WORK TO BE COMPLETED
From the first line of the listing below, retype each line up to and including the one with "lab(build(sp, 'paint_splash', 'white_paint', wb), 'splash"; pictures stay out.
MATERIAL start
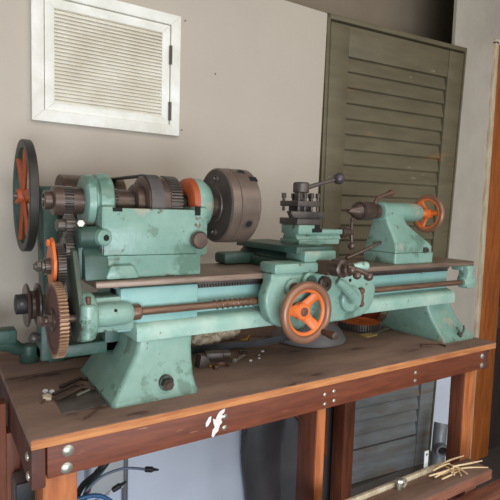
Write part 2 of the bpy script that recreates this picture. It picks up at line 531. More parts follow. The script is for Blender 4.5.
for (x, z, r) in ((0.246, -0.040, 0.0135), (0.243, -0.079, 0.0135), (0.642, -0.046, 0.0075), (0.642, -0.076, 0.0075), (0.987, -0.050, 0.006),
                  (0.989, -0.080, 0.006), (1.023, -0.046, 0.006), (1.025, -0.076, 0.006), (1.398, -0.048, 0.007), (1.398, -0.076, 0.007),
                  (1.786, -0.044, 0.011), (1.787, -0.080, 0.011)):
    lab(build(dome(MB(), (x, 1.0901, z), (0, -1, 0), r), 'bolt_head', 'bolt', wb), 'silvery round bolt head')
for y, z in ((1.135, -0.055), (1.125, -0.095)):
    lab(build(dome(MB(), (0.1712, y, z), (-1, 0, 0), 0.011), 'bolt_head', 'bolt', wb), 'silvery round bolt head')
sp = MB()
sp.prism([(0.585, -0.052), (0.594, -0.038), (0.601, -0.036), (0.599, -0.05), (0.592, -0.06), (0.586, -0.062)], 'xz', 1.0888, 1.0902)
sp.prism([(0.603, -0.090), (0.606, -0.074), (0.612, -0.068), (0.608, -0.058), (0.606, -0.044), (0.614, -0.048), (0.618, -0.038), (0.624, -0.030), (0.632, -0.026), (0.641, -0.024),
          (0.639, -0.033), (0.633, -0.038), (0.636, -0.046), (0.630, -0.050), (0.633, -0.060), (0.626, -0.066), (0.622, -0.080), (0.614, -0.086), (0.608, -0.094)], 'xz', 1.0888, 1.0902)
lab(build(sp, 'paint_splash', 'white_paint', wb), 'splash of white paint')

# ================================================================== LATHE
YA, ZS = 1.31, 0.505
lathe = thing('lathe', 'green painted metalworking lathe with dark chuck and orange handwheels on wooden workbench', 'lathe', (1.1, YA, 0))
def P(mb, name, mats, parent=lathe, label=None, **k):
    o = build(mb, name, mats, parent, **k)
    if label:
        lab(o, label)
    return o
X = (1, 0, 0)
# bed
bed = MB()
bed.prism([(1.19, 0.296), (1.19, 0.310), (1.194, 0.313), (1.455, 0.313), (1.46, 0.309), (1.46, 0.296)], 'yz', 0.334, 1.85, 0, 0.003)
bed.box(0.40, 1.745, 1.236, 1.42, 0.17, 0.297, 1, 0.006)
bed.prism([(1.195, 0.150), (1.195, 0.186), (1.205, 0.196), (1.240, 0.206), (1.41, 0.206), (1.45, 0.19), (1.45, 0.150)], 'yz', 0.438, 1.748, 2, 0.005)
bed.prism([(0.40, 0.24), (0.44, 0.20), (0.44, 0.16), (0.62, 0.16), (0.62, 0.29), (0.40, 0.29)], 'xz', 1.212, 1.30, 1, 0.008)
bed = P(bed, 'bed', ['way', 'teal_blue', 'teal_pale'])
rk = MB().box(0.62, 1.742, 1.226, 1.237, 0.284, 0.2955)
k = 0.62
while k < 1.735:
    rk.box(k, k + 0.0045, 1.2255, 1.2365, 0.274, 0.2845)
    k += 0.009
P(rk, 'rack', 'iron', bed, 'dark toothed steel rack')
# feet
def foot(secs, m):
    mb = MB()
    mb.loft([rect(a, b, c, d, z, 0.014) for (z, a, b, c, d) in secs], m)
    return mb
f1 = P(foot([(0, 0.368, 0.605, 1.168, 1.485), (0.010, 0.368, 0.605, 1.168, 1.485), (0.016, 0.374, 0.602, 1.171, 1.482), (0.045, 0.392, 0.597, 1.180, 1.476),
             (0.085, 0.418, 0.597, 1.192, 1.462), (0.12, 0.438, 0.598, 1.199, 1.45), (0.15, 0.446, 0.602, 1.202, 1.445), (0.158, 0.447, 0.603, 1.202, 1.445)], 0),
       'foot', 'teal', sharp=30)
P(MB().rev((0.512, 1.176, 0.040), (0, -1, 0), [(-0.01, 0.018), (0.004, 0.018), (0.004, 0.020), (-0.01, 0.020)], 0, 20, closed=True)
  .hexa((0.512, 1.178, 0.038), (0, -1, 0), 0.022, 0.016).cyl((0.512, 1.16, 0.038), (0.512, 1.15, 0.038), 0.010),
  'foot_bolt', 'iron_brown', f1, 'brown hexagon bolt')
f2 = P(foot([(0, 1.662, 1.860, 1.172, 1.505), (0.010, 1.662, 1.860, 1.172, 1.505), (0.016, 1.665, 1.857, 1.176, 1.50), (0.04, 1.663, 1.838, 1.200, 1.48),
             (0.08, 1.655, 1.815, 1.225, 1.455), (0.12, 1.645, 1.800, 1.240, 1.44), (0.15, 1.64, 1.795, 1.243, 1.436), (0.156, 1.64, 1.795, 1.243, 1.436)], 0),
       'foot', 'teal', sharp=30)
P(MB().tube([(1.745, 1.180, 0.055), (1.752, 1.172, 0.04), (1.765, 1.172, 0.018)], 0.004, n=8).tube([(1.785, 1.175, 0.058), (1.775, 1.168, 0.04), (1.768, 1.172, 0.02)], 0.004, n=8)
  .hexa((1.768, 1.186, 0.022), (0, -1, 0), 0.014, 0.011), 'foot_bolt', 'gear', f2, 'grey bolt and wire clip')

# headstock
hs = MB()
hs.prism([(1.212, 0.372), (1.216, 0.491), (1.238, 0.491), (1.242, 0.42), (1.385, 0.42), (1.388, 0.491), (1.408, 0.491), (1.415, 0.372)], 'yz', 0.358, 0.640, 0, 0.005)
hs.prism([(1.218, 0.313), (1.218, 0.36), (1.212, 0.372), (1.415, 0.372), (1.42, 0.313)], 'yz', 0.366, 0.628, 0, 0.005)
hs.box(0.354, 0.392, 1.216, 1.41, 0.372, 0.495, 0, 0.008)
hs.box(0.605, 0.647, 1.214, 1.41, 0.365, 0.499, 0, 0.01)
hs.prism([(0.358, 0.313), (0.372, 0.350), (0.432, 0.350), (0.450, 0.313)], 'xz', 1.20, 1.30, 0, 0.01)
hs.box(0.381, 0.405, 1.2145, 1.2175, 0.482, 0.4915, 1)
hs.box(0.606, 0.620, 1.2105, 1.2165, 0.476, 0.5005, 1)
hs = P(hs, 'headstock', ['teal', 'hole'])
P(MB().rev((0.330, YA, ZS), X, [(0, 0.062), (0.004, 0.068), (0.020, 0.070), (0.024, 0.062), (0.028, 0.062), (0.032, 0.070), (0.05, 0.075), (0.062, 0.073), (0.068, 0.064)], 0, 48),
  'bearing_cap', 'teal', hs)
P(MB().rev((0.632, YA, ZS), X, [(0, 0.074), (0.008, 0.077), (0.030, 0.074), (0.048, 0.062), (0.056, 0.046)], 0, 48), 'bearing_cap', 'teal', hs)
P(MB().rev((0.612, YA, ZS), X, [(0, 0.040), (0, 0.066), (0.005, 0.073), (0.021, 0.077), (0.021, 0.040)], 0, 48, closed=True), 'bearing_ring', 'orange_red', hs, 'red orange bearing ring')
P(MB().rev((0.612, 1.214, 0.410), (0, -1, 0), [(0, 0.012), (0.006, 0.012), (0.008, 0.023), (0.018, 0.024), (0.024, 0.020), (0.026, 0.0)], 0, 28), 'knob', 'iron_brown', hs, 'round brown knob')

# spindle and its train
s = MB()
s.rev((0.238, YA, ZS), X, [(0.012, 0.0), (0.012, 0.015), (0, 0.017), (0, 0.021), (0.002, 0.023), (0.020, 0.023)], 0, 32)
s.rev((0.256, YA, ZS), X, [(0, 0.030), (0.004, 0.037), (0.026, 0.037), (0.026, 0.02)], 0, 40)
s.rev((0.304, YA, ZS), X, [(0, 0.02), (0, 0.034), (0.028, 0.034), (0.028, 0.02)], 0, 40)
s.cyl((0.28, YA, ZS), (0.735, YA, ZS), 0.022, n=32)
s.rev((0.682, YA, ZS), X, [(0, 0.03), (0.002, 0.036), (0.018, 0.036), (0.02, 0.032), (0.034, 0.032)], 0, 36)
P(s, 'spindle', 'iron_brown')
P(MB().gear((0.282, YA, ZS), X, 0.022, 0.037, 0.031, 24, 0.018), 'spindle_gear', 'gear')
P(MB().gear((0.400, YA, ZS), X, 0.020, 0.036, 0.031, 26, 0.018), 'pinion_gear', 'gear')
c = MB()
c.rev((0.412, YA, ZS), X, [(0, 0.028), (0.003, 0.033), (0.048, 0.033), (0.050, 0.047), (0.053, 0.050), (0.070, 0.050), (0.072, 0.069), (0.075, 0.073), (0.137, 0.073), (0.140, 0.068)], 0, 56)
P(c, 'cone_pulley', 'iron_brown')
P(MB().gear((0.546, YA, ZS), X, 0.034, 0.077, 0.070, 54, 0.03, web=(0.055, 0.006)), 'bull_gear', 'gear')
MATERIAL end
COMPLETED EXERCISE
Write part 2 of the bpy script that recreates this picture. It picks up at line 531. More parts follow. The script is for Blender 4.5.
for (x, z, r) in ((0.246, -0.040, 0.0135), (0.243, -0.079, 0.0135), (0.642, -0.046, 0.0075), (0.642, -0.076, 0.0075), (0.987, -0.050, 0.006),
                  (0.989, -0.080, 0.006), (1.023, -0.046, 0.006), (1.025, -0.076, 0.006), (1.398, -0.048, 0.007), (1.398, -0.076, 0.007),
                  (1.786, -0.044, 0.011), (1.787, -0.080, 0.011)):
    lab(build(dome(MB(), (x, 1.0901, z), (0, -1, 0), r), 'bolt_head', 'bolt', wb), 'silvery round bolt head')
for y, z in ((1.135, -0.055), (1.125, -0.095)):
    lab(build(dome(MB(), (0.1712, y, z), (-1, 0, 0), 0.011), 'bolt_head', 'bolt', wb), 'silvery round bolt head')
sp = MB()
sp.prism([(0.585, -0.052), (0.594, -0.038), (0.601, -0.036), (0.599, -0.05), (0.592, -0.06), (0.586, -0.062)], 'xz', 1.0888, 1.0902)
sp.prism([(0.603, -0.090), (0.606, -0.074), (0.612, -0.068), (0.608, -0.058), (0.606, -0.044), (0.614, -0.048), (0.618, -0.038), (0.624, -0.030), (0.632, -0.026), (0.641, -0.024),
          (0.639, -0.033), (0.633, -0.038), (0.636, -0.046), (0.630, -0.050), (0.633, -0.060), (0.626, -0.066), (0.622, -0.080), (0.614, -0.086), (0.608, -0.094)], 'xz', 1.0888, 1.0902)
lab(build(sp, 'paint_splash', 'white_paint', wb), 'splash of white paint')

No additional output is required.